Courts Analyze Work Product Protection for Final and Draft Affidavits

August 27, 2014

Analyzing work product protection for party or witness affidavits can involve several factors.

In Colon v. City of New York, No. 12-CV-9205 (JMF), 2014 U.S. Dist. LEXIS 92483 (S.D.N.Y. July 8, 2014), the court assessed affidavits that a malicious prosecution plaintiff finalized, but had never filed, in his earlier criminal case. The court concluded that the work product doctrine applied — because the plaintiff had prepared the affidavits “in connection with his post-conviction litigation.” Id. at *9. However, the court held that the defendant City could overcome the protection, because the 1999 affidavits contained “factual assertions made by the Plaintiff regarding events that occurred in 1989 and 1990.” Id. The court pointed to “the length of time that has passed” since the events, and the City’s possible use of the affidavits to impeach the plaintiff. Id. Two days later, another court dealt with draft affidavits. In Total E&P USA, Inc. v. Kerr-McGee Oil & Gas Corp., the defendants fought to discover drafts of the “near-identical” affidavits filed by several individual gas and oil royalty claimants. Civ. A. No. 09-6644, 2014 U.S. Dist. LEXIS 93881, at *8 (E.D. La. July 10, 2014).
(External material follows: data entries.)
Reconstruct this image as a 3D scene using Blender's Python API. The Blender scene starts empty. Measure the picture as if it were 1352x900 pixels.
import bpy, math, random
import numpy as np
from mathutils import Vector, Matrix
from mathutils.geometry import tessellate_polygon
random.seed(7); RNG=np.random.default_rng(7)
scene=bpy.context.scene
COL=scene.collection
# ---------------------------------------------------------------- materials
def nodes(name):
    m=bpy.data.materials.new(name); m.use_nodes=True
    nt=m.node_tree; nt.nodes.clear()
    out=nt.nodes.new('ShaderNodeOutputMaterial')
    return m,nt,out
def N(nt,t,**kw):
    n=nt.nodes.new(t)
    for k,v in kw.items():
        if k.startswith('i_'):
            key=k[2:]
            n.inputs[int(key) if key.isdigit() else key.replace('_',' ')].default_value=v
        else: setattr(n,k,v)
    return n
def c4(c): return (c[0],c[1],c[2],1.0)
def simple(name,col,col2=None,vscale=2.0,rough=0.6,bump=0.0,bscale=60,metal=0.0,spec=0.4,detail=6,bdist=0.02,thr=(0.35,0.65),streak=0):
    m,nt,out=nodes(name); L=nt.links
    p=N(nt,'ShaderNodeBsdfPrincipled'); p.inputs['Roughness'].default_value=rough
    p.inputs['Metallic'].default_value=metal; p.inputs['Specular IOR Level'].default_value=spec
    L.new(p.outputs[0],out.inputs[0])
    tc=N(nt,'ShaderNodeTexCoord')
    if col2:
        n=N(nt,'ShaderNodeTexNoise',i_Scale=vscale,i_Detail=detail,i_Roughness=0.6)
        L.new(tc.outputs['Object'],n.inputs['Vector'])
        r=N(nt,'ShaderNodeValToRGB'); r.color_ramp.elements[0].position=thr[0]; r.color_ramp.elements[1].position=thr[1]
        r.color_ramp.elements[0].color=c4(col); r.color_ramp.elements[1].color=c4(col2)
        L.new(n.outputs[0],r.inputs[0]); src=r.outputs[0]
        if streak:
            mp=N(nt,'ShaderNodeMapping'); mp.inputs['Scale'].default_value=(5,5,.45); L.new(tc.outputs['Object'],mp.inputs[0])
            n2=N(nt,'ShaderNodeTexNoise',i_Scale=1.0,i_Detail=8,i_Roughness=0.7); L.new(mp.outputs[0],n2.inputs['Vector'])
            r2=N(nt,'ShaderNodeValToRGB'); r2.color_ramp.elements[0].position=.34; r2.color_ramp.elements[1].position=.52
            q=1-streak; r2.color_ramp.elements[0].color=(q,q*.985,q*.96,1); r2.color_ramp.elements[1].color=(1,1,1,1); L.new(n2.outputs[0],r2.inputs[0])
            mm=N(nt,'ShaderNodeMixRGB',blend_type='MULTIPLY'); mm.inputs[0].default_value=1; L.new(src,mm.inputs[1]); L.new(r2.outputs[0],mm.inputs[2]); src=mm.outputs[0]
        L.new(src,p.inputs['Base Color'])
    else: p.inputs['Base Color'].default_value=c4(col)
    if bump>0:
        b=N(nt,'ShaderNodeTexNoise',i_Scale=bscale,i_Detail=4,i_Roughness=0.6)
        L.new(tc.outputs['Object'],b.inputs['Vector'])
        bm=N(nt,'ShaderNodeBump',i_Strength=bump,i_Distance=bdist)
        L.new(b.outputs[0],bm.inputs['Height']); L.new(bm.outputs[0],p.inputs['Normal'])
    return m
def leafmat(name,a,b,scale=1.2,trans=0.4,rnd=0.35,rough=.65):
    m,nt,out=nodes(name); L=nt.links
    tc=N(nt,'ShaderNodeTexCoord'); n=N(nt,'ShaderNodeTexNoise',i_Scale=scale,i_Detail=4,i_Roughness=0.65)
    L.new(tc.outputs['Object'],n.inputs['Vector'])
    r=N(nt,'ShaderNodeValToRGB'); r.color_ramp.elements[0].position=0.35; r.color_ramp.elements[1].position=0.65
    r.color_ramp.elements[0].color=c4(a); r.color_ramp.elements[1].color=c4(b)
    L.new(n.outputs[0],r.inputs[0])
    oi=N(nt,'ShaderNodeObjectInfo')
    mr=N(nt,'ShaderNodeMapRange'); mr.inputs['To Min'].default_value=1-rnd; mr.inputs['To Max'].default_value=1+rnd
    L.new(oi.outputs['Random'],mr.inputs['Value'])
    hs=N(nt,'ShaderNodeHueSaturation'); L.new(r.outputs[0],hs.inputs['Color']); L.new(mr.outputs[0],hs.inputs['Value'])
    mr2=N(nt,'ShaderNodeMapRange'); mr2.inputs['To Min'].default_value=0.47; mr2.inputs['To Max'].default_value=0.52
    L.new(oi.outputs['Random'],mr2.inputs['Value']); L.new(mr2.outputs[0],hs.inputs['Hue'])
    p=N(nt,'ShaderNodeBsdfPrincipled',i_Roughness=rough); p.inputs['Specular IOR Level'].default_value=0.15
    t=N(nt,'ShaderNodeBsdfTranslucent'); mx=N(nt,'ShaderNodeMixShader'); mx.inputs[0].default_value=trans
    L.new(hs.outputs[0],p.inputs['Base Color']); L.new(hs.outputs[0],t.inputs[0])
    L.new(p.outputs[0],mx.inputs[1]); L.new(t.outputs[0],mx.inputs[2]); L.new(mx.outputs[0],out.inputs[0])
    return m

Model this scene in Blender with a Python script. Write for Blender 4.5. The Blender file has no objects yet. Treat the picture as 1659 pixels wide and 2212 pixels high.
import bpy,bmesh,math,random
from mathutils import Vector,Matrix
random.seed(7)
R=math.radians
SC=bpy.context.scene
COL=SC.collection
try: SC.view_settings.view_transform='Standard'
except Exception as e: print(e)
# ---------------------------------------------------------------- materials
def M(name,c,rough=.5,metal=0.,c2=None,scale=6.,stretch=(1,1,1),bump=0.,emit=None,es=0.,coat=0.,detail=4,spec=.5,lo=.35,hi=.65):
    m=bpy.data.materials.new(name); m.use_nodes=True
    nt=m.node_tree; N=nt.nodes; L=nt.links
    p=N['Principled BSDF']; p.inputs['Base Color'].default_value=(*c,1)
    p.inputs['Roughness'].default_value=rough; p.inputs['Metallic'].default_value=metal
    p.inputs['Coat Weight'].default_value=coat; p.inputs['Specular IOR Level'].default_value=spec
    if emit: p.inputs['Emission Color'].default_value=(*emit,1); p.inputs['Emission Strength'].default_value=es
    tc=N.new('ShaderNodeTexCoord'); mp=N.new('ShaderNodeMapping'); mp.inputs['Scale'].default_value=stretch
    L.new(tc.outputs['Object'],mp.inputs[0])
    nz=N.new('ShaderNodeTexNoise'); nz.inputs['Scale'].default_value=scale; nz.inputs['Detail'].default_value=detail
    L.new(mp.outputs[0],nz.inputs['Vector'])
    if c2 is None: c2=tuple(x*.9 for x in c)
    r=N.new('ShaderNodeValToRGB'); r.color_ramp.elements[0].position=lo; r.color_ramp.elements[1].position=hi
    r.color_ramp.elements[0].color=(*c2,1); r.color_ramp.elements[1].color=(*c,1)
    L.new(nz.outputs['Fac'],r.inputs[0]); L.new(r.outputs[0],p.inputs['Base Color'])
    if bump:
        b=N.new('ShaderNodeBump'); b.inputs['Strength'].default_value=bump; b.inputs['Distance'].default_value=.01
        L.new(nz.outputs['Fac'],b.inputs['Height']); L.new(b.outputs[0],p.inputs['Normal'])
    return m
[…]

The court noted that a defense lawyer “admitted at the oral hearing that he seeks to review the ‘back and forth process’ between” the plaintiffs and their lawyer “while drafting the affidavits.” Id. at *16. The court held that disclosing those drafts would “reveal the mental impressions and strategies of counsel for claimants,” and thus found the draft affidavits immune from discovery as opinion work product. Id.

Lawyers assessing protections for party or witness affidavits must consider, among other things, the affiant’s role (communications between a client affiant and her lawyer might deserve privilege as well as work product protection); the affidavit’s status (some courts might find that the final version loses any privilege or work product protection); and lawyers’ role in preparing draft affidavits (the more extensive the role, the more likely the privilege or the opinion work product doctrine is to apply).